The pre-match pressure on England was as intense as the Marseille sun, the criticism playing out on a loop before this contest.

Four wins in their last 13 Tests, a win percentage of 33% under Borthwick, a 50-point loss to France not long ago, a first loss in their history to Fiji fresh in the memory, no coherent gameplan, no physical dominance, a plodding pursuit of tries, little in the way of excitement or hope.
Everything came down to the Stade Velodrome. For England fans, there would have been a buzz but also a dread around this World Cup opener and that would only have hardened when Curry, just back from injury, went high in a tackle on Mallia in the second minute and got a yellow that was upgraded to a red by the bunker review.
The Sale flanker was off the pitch before a significant number of England fans had made it into the ground because of long delays outside the stadium during security checks.
England’s poor discipline, and alarming card count, is another area that has vexed them. Emiliano Boffelli punished them with the resultant penalty. But, wait. Minutes after Curry walked, so did Santiago Carreras for a late hit on Ford.
The England fans howled for a red upgrade, but it never came. What also never came was a Test of quality.
It was a slugfest between two sides who battled forlornly with their own attacking shortcomings, but England had way too much for the Pumas. Even with 14 men, they won with ease. Their forwards squeezed all life and hope out of their opposite numbers.
Courtney Lawes was terrific.

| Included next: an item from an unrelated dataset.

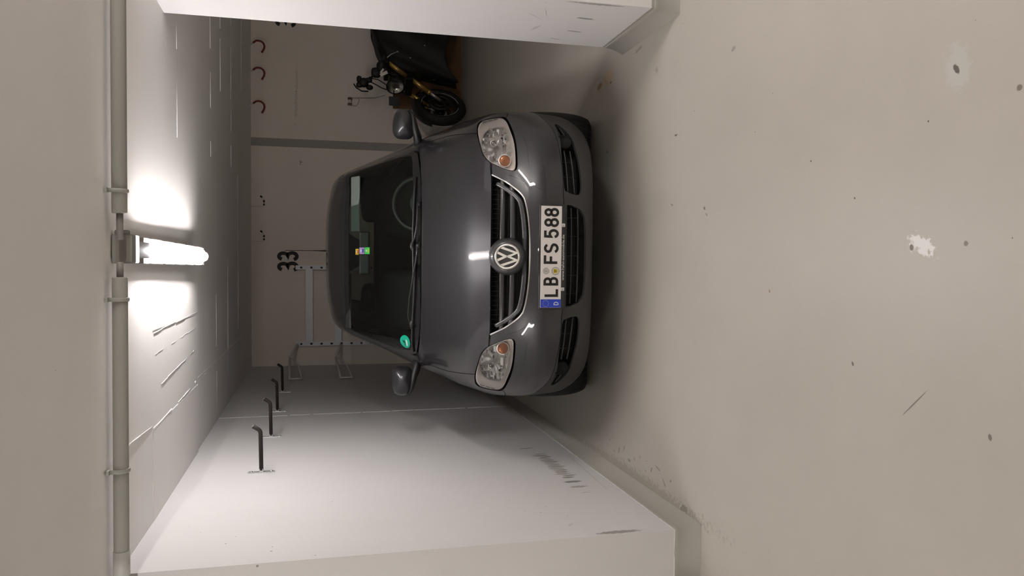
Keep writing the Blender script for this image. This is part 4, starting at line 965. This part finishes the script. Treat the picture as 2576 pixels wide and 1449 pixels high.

Maro Itoje roared back to form. Manu Tuilagi was a powerhouse in everything he did in the midfield and as an auxiliary flanker, but Ford was the main man. His game management was decisive.
Ford banged over a penalty to level it at 3-3 then started to drop-kick the Pumas to distraction. There were moments – fleeting ones – when England looked to go wide and play, but there was little conviction and confidence in what they were doing.

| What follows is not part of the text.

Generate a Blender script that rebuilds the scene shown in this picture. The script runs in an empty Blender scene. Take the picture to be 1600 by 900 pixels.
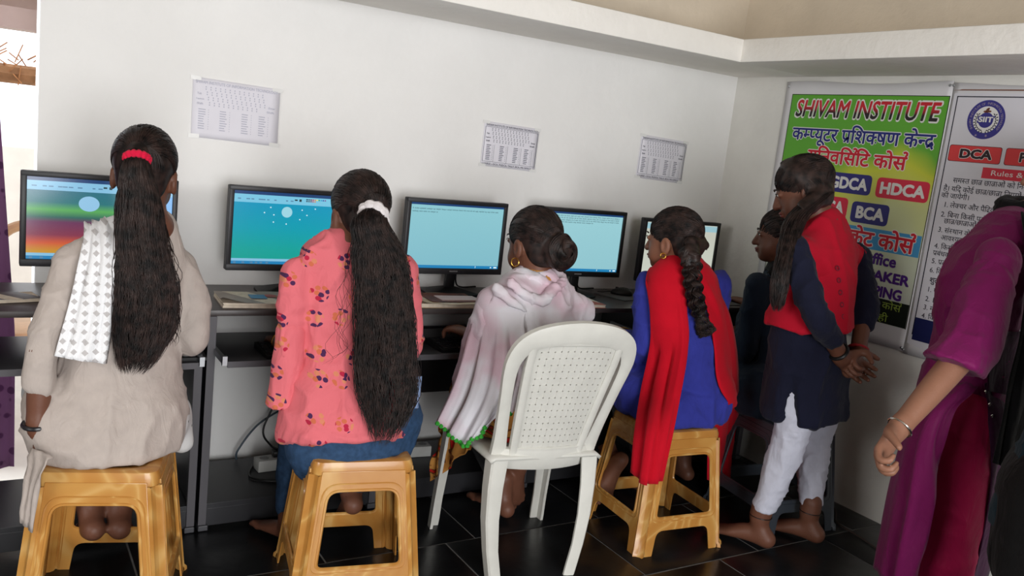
import bpy, bmesh, math, random
import numpy as np
from mathutils import Vector, Matrix
from math import radians, sin, cos, pi
random.seed(7); RNG = np.random.default_rng(7)
SC = bpy.context.scene; COL = SC.collection

# ------------------------------------------------------------------ camera
FPX = 1343.26; CH = 1.40
def cam_axes(yaw, pit, rol):
    cy, sy = cos(yaw), sin(yaw)
    f = np.array([sy*cos(pit), cy*cos(pit), sin(pit)]); r = np.array([cy, -sy, 0.0]); u = np.cross(r, f)
    c, s = cos(rol), sin(rol)
    return c*r+s*u, -s*r+c*u, f
CR, CU, CF = cam_axes(radians(32.238), radians(-9.4265), radians(6.4693))
CP = np.array([0.0, 0.0, CH])
cam = bpy.data.cameras.new('camera'); cam.sensor_width = 36; cam.lens = FPX*36/1600; cam.clip_start = .05
camo = bpy.data.objects.new('camera', cam); COL.objects.link(camo)
m = Matrix.Identity(4)
for i in range(3):
    m[i][0] = CR[i]; m[i][1] = CU[i]; m[i][2] = -CF[i]; m[i][3] = CP[i]
camo.matrix_world = m; SC.camera = camo
def A(x, y, Y):
    """point of the room at depth Y seen at photo pixel x,y (used to take measurements off the photograph)"""
    d = CR*((x-800)/FPX)-CU*((y-450)/FPX)+CF
    return CP+d*((Y-CP[1])/d[1])
def AX(x, y, X):
    d = CR*((x-800)/FPX)-CU*((y-450)/FPX)+CF
    return CP+d*((X-CP[0])/d[0])

# ------------------------------------------------------------------ view, world, lights
SC.view_settings.view_transform = 'Standard'; SC.view_settings.look = 'None'
SC.view_settings.exposure = 0.0; SC.view_settings.gamma = 1.0; SC.view_settings.use_curve_mapping = False
W = bpy.data.worlds.new('daylight'); SC.world = W; W.use_nodes = True
bg = W.node_tree.nodes['Background']; bg.inputs[0].default_value = (.93, .96, 1, 1); bg.inputs[1].default_value = 2.2
def area(name, loc, rot, sx, sy, power, col=(1, 1, 1)):
    l = bpy.data.lights.new(name, 'AREA'); l.shape = 'RECTANGLE'; l.size = sx; l.size_y = sy; l.energy = power; l.color = col
    o = bpy.data.objects.new(name, l); COL.objects.link(o); o.location = loc; o.rotation_euler = rot
    return o
area('daylight_through_front_door', (.45, -2.3, 1.2), (radians(90), 0, 0), 2.4, 2.1, 160, (1, 1, 1))
area('daylight_through_back_doorway', (-.45, 3.6, 1.1), (radians(90), 0, radians(180)), 1.0, 2.0, 34, (.86, .94, 1))

# ------------------------------------------------------------------ helpers
area('added_left_side_light', (-2.5, .7, 1.8), (0, radians(-90), 0), .8, 1.6, 48, (1, .99, .97))  # side light added to brighten right wall and loft faces; its window is unseen

def lin(c):
    c = [x/255 for x in c]
    return tuple(x/12.92 if x <= .04045 else ((x+.055)/1.055)**2.4 for x in c)+(1,)
MATS = {}
def N(nt, t, **kw):
    n = nt.nodes.new(t)
    for k, v in kw.items():
        if k.startswith('i_'):
            n.inputs[k[2:].replace('_', ' ')].default_value = v
        else: setattr(n, k, v)
    return n
def mat(name, rgb, rough=.6, var=.0, vscale=8, bump=0, bscale=60, spec=.4, metal=0, rgb2=None, coat=0, sheen=0):
    if name in MATS: return MATS[name]
    M = bpy.data.materials.new(name); M.use_nodes = True; nt = M.node_tree; L = nt.links.new
    b = nt.nodes['Principled BSDF']; c = lin(rgb)
    b.inputs['Base Color'].default_value = c; b.inputs['Roughness'].default_value = rough
    b.inputs['Specular IOR Level'].default_value = spec; b.inputs['Metallic'].default_value = metal
    b.inputs['Coat Weight'].default_value = coat; b.inputs['Sheen Weight'].default_value = sheen
    tc = N(nt, 'ShaderNodeTexCoord')
    if var or rgb2:
        n = N(nt, 'ShaderNodeTexNoise', i_Scale=vscale, i_Detail=5.0); L(tc.outputs['Object'], n.inputs['Vector'])
        r = N(nt, 'ShaderNodeValToRGB'); L(n.outputs[0], r.inputs[0])
        r.color_ramp.elements[0].position = .3; r.color_ramp.elements[1].position = .7
        r.color_ramp.elements[0].color = lin(rgb2) if rgb2 else tuple(x*(1-var) for x in c[:3])+(1,)
        r.color_ramp.elements[1].color = c if rgb2 else tuple(min(1, x*(1+var)) for x in c[:3])+(1,)
        L(r.outputs[0], b.inputs['Base Color'])
    if bump:
        n = N(nt, 'ShaderNodeTexNoise', i_Scale=bscale, i_Detail=4.0); L(tc.outputs['Object'], n.inputs['Vector'])
        k = N(nt, 'ShaderNodeBump', i_Strength=bump, i_Distance=.01); L(n.outputs[0], k.inputs['Height']); L(k.outputs[0], b.inputs['Normal'])
    MATS[name] = M; M['nodes'] = 1
    return M
def emit(name, rgb, s=1.0):
    if name in MATS: return MATS[name]
    M = bpy.data.materials.new(name); M.use_nodes = True; b = M.node_tree.nodes['Principled BSDF']
    b.inputs['Base Color'].default_value = (.01, .01, .012, 1); b.inputs['Roughness'].default_value = .25
    b.inputs['Emission Color'].default_value = lin(rgb); b.inputs['Emission Strength'].default_value = s
    MATS[name] = M; return M
def link(o, parent=None):
    COL.objects.link(o)
    if parent is not None: o.parent = parent
    return o
def thing(name, label, cat, loc=(0, 0, 0), rz=0, group=None):
    o = bpy.data.objects.new(name, None); o.empty_display_size = .05; COL.objects.link(o)
    o.location = loc; o.rotation_euler = (0, 0, rz); o['label'] = label; o['category'] = cat
    if group: o['group'] = group
    return o
def tag(o, label, cat, group=None):
    o['label'] = label; o['category'] = cat
    if group: o['group'] = group
    return o
def struct(o): o['kind'] = 'structure'; return o
def np_mesh(name, V, Fc, material, parent=None, smooth=True):
    V = np.asarray(V, np.float32); me = bpy.data.meshes.new(name)
    if isinstance(Fc, np.ndarray):
        k = Fc.shape[1]; me.vertices.add(len(V)); me.vertices.foreach_set('co', V.ravel())
        me.loops.add(Fc.size); me.loops.foreach_set('vertex_index', Fc.astype(np.int32).ravel())
        me.polygons.add(len(Fc)); me.polygons.foreach_set('loop_start', np.arange(0, Fc.size, k, dtype=np.int32))
        me.update(calc_edges=True); me.validate()
    else:
        me.from_pydata([tuple(map(float, v)) for v in V], [], Fc)
    if smooth: me.polygons.foreach_set('use_smooth', [True]*len(me.polygons))
    me.materials.append(material)
    o = bpy.data.objects.new(name, me)
    return link(o, parent)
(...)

When Ford put over the first of his conversions – a beauty – he didn’t really have any other attacking option.
When he landed his second – from somewhere close to Marseille port – he wasn’t blessed with options then either.
In this surreal trip back to the 1990s when drop-goals were considered fashionable, the Pumas had a crack themselves, but fly-half Carreras had none of Ford’s brilliant execution.
The Ford hat-trick came just before the break. A line-out, an England rumble, static ball. Ford had enough, called for it and put England 12-3 clear. None of it was easy on the eye. Only rarely did the crowd become energised, but England had to win somehow. A beauty contest, it was not. England ground the Pumas into the dirt.
Argentina either froze or were over-hyped to begin with. Their decision-making with what little ball they had was wretched. They hardly raised a gallop all night. England gave them the square root of nothing. You had to constantly remind yourself that this was 14 Englishmen versus 15 Pumas.
Ford put further distance on the scoreboard with a penalty early in the new half and the lead stretched out to 12. Then he did it again before it went to 15. This was the rhythm of the night. England drove forward, the Pumas infringed and Ford made them pay. It went to 21-3 and 24-3. A rout.
Eventually, after an age, the Pumas got into the England 22. They advanced to the England line, huffed puffed and… got turned over. Their body language at that point was of broken men. The final whistle could have sounded and it would have come as a blessed relief.
There was a little more pain, and a little more Ford, before Bruni’s late try.
Nobody saw this coming. The Pumas will never want to see it again. England, under a cloud that only darkened when Curry departed, have something to build on at last.
Line-ups
England: Steward; May, Marchant, Tuilagi, Daly; Ford, Mitchell; Genge, George, Cole, Itoje, Chessum, Lawes (capt), Curry, Earl.
Replacements: Dan, Marler, Stuart, Martin, Ludlam, Care, Smith, Lawrence.
Argentina: Mallia; Boffelli, Cinti, Chocobares, M Carreras; S Carreras, Bertranou; Gallo, Montoya (capt), Gomez Kodela, Lavanini, Alemanno, Martin Gonzalez, Kremer, Matera.
Replacements: Creevy, Sclavi, Bello, Petti Pagadizabal, Rubiolo, Bruni, Bazan Velez, Moroni.